Monday, June 23, 2008

Incentives work everytime they are tried

MyWay.com is running this today:

By GLEN JOHNSON
PHOENIX (AP) - Sen. John McCain hopes to solve the country's energy crisis with cold hard cash.

The Republican presidential nominee-in-waiting thinks the government should offer a $300 million prize to the person who can develop an automobile battery that leapfrogs existing technology.

The prize would equate to $1 for every man, woman and child in the country.

In a speech being delivered Monday at Fresno State University in California, McCain is also proposing stiffer fines for automakers who skirt existing fuel-efficiency standards and incentives to increase use of domestic and foreign ethanol.

Seems Lex proposed an even more generous prize incentive about three-and-a-half years ago for President Bush’s State of the Union Address – sans the dopey fuel efficiency standards BS and even dopeyer food into oil proposal. When things go to hell in a hand basket, I’d rather walk to the market and be able to buy food than be able to drive there and either not have any food or what food there is be so expensive that I can’t afford my daily arugula portion.


So here’s what we learned about this issue at Scout camp last week. On the last night in the woods we got a hard rain and all of the tents were soaked. We had to be out of camp by 11:00 a.m. So the decision was made to pack the tents wet and dry them out when we got back to the Scout Hut when we returned.

Everything was laid out and the drying process had begun. Boys being boys, they began to drift away from the job and it took as many boys to round up the wayward boys that the work force was cut by about half. Then dark clouds began to form in the west. Then low thunder was heard.

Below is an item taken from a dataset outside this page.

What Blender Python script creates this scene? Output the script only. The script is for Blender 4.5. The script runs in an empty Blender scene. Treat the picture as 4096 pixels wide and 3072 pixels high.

Word went out for all hands to report to the Scout field to sweep, fold and pack tents or we would have to start the whole process again inside one tent at a time. That would take forever. Soon, faced with the choice of getting the job done quickly and going home or screwing around and being there all day, the boys really turned to. They finished the job that looked as if it would take several hours with the boys avoiding work in about half-an-hour with everyone working together.

The same is true with alternative fuels. Once the incentives are in place - $ - innovation will follow. That is why I’ve been thinking $5 a gallon gas wouldn’t be so bad because at that high price it’d inspire innovation that $25 a barrel oil never could. It’d also force the green weenies under large rocks when the American people said to hell with the brown winged, orange throated, three toed, extended belly, retracted nose, common gnat – go get the oil.